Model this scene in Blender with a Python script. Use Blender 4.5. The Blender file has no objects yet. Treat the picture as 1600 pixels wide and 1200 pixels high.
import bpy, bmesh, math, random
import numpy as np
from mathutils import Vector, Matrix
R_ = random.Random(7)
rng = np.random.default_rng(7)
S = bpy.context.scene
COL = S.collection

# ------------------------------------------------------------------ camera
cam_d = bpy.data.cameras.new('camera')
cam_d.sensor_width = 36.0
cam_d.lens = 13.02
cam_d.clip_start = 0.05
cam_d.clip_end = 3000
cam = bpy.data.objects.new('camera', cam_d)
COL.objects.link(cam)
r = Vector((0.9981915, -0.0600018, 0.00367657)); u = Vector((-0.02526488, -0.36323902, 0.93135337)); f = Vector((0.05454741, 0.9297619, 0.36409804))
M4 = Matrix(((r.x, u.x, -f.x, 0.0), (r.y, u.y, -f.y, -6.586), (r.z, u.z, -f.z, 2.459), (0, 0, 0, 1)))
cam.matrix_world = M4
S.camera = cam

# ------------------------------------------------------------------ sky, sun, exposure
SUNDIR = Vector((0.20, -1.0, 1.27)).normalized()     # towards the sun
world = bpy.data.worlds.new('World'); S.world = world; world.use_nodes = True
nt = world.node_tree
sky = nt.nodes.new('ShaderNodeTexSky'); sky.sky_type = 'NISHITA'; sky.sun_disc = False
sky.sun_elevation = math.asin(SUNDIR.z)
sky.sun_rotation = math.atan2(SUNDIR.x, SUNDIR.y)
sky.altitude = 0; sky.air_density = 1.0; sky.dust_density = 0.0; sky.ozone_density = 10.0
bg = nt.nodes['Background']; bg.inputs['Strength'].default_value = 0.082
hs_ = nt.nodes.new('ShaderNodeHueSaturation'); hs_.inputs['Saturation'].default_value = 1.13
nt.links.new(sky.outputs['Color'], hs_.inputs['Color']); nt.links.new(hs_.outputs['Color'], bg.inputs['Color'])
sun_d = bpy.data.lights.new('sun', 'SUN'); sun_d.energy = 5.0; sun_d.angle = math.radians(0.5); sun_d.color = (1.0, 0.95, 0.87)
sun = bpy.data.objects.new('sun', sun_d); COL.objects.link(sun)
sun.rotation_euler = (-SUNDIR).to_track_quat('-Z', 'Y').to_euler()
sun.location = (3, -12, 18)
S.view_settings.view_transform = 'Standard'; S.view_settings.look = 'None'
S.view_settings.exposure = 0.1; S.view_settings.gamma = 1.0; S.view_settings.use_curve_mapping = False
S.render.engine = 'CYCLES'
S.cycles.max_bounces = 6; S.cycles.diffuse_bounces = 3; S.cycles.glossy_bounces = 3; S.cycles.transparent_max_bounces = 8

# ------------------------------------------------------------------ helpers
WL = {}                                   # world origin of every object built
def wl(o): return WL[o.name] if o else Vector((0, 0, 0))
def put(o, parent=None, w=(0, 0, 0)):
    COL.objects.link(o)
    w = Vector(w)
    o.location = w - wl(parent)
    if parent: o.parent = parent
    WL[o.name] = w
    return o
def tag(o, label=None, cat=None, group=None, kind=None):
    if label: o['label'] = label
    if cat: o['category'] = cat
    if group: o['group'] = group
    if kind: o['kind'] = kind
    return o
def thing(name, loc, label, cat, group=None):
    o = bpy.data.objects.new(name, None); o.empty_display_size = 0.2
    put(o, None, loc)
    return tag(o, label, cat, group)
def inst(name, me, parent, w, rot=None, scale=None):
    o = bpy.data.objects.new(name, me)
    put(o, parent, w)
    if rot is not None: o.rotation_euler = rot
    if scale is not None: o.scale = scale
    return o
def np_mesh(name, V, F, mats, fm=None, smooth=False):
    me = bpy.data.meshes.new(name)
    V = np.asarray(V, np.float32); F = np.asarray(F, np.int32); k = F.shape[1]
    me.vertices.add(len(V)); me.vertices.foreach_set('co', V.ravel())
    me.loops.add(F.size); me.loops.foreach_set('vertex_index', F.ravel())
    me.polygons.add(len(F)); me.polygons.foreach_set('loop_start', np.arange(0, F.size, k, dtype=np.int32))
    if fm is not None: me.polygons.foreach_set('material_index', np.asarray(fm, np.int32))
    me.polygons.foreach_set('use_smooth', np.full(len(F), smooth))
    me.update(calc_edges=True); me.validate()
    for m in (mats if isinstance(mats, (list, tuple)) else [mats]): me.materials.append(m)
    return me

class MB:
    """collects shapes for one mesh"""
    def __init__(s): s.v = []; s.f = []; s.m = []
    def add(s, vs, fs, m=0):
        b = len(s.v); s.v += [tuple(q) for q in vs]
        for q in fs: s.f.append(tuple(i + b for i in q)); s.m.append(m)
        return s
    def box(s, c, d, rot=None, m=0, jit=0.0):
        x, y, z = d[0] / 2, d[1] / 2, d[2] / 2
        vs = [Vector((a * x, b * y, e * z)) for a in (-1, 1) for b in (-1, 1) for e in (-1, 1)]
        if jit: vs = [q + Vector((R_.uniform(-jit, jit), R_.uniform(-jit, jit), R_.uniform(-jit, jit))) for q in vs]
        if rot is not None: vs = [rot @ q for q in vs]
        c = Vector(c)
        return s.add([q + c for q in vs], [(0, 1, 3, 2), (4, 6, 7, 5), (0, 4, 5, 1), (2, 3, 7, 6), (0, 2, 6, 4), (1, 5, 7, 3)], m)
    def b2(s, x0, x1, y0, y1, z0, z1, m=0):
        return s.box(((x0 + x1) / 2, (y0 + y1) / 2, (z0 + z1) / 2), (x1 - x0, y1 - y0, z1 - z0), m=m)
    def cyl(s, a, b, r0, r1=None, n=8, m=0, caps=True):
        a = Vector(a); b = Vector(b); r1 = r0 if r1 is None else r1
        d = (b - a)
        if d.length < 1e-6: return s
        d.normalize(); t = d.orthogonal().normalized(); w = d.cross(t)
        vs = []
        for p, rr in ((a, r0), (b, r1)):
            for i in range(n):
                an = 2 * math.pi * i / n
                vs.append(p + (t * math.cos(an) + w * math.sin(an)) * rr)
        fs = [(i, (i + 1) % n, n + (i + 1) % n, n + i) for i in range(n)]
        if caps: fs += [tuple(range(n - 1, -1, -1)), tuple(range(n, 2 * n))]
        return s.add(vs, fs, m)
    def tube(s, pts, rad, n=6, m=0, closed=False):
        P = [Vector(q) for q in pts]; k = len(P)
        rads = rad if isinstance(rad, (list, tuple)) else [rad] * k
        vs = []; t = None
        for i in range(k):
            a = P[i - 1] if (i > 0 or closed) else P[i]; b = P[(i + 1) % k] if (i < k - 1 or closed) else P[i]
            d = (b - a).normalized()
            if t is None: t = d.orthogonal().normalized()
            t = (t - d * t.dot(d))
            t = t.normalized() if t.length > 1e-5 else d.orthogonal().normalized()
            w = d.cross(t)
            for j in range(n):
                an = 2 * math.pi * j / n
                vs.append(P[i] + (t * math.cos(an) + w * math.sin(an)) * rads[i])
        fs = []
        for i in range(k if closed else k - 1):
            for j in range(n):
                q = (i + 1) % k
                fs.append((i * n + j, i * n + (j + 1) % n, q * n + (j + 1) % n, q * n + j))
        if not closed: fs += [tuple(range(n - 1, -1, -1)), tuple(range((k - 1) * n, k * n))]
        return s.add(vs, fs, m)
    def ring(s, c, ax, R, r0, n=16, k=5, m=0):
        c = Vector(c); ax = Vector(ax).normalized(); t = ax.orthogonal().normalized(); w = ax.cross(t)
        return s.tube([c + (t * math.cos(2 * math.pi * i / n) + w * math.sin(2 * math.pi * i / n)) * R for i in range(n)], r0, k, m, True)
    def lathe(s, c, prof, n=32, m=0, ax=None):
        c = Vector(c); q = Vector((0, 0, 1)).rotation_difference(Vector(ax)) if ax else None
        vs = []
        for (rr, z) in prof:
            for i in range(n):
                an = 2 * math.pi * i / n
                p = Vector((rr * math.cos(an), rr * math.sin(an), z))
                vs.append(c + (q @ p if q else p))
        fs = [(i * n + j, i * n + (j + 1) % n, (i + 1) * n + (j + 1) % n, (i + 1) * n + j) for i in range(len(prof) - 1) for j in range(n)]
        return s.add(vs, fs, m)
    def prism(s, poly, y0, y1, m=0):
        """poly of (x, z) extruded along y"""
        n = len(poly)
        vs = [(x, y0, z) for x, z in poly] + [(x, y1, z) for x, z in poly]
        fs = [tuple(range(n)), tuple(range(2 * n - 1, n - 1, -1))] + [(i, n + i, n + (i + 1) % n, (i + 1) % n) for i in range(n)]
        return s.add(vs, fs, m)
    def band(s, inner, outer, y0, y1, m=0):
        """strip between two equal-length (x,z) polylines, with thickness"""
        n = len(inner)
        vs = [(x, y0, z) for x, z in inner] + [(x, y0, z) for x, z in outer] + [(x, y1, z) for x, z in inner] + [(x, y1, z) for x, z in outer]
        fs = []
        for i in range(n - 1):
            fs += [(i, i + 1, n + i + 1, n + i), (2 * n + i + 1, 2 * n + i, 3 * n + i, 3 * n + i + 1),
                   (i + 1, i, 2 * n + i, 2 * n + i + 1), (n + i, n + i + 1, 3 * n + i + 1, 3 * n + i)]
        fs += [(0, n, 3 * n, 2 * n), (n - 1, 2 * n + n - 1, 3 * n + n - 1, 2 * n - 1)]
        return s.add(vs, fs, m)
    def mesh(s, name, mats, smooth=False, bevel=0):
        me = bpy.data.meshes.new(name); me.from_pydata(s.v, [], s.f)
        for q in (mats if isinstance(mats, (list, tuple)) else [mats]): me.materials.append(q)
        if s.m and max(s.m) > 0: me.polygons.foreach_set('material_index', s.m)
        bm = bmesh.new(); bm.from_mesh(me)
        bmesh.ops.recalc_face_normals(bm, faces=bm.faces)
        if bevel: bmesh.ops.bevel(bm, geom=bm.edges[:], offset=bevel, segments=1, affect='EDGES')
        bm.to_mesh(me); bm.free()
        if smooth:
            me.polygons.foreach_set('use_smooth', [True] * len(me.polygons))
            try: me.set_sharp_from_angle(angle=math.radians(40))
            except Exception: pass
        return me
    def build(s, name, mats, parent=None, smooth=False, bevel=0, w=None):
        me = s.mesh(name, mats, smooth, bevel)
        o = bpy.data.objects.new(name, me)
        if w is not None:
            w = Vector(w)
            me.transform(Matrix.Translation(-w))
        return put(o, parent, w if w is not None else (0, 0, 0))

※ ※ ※

INSTRUCTION
Across the material above, how many lines include the string "objects"? Only the number is wanted.

FULL RESPONSE
8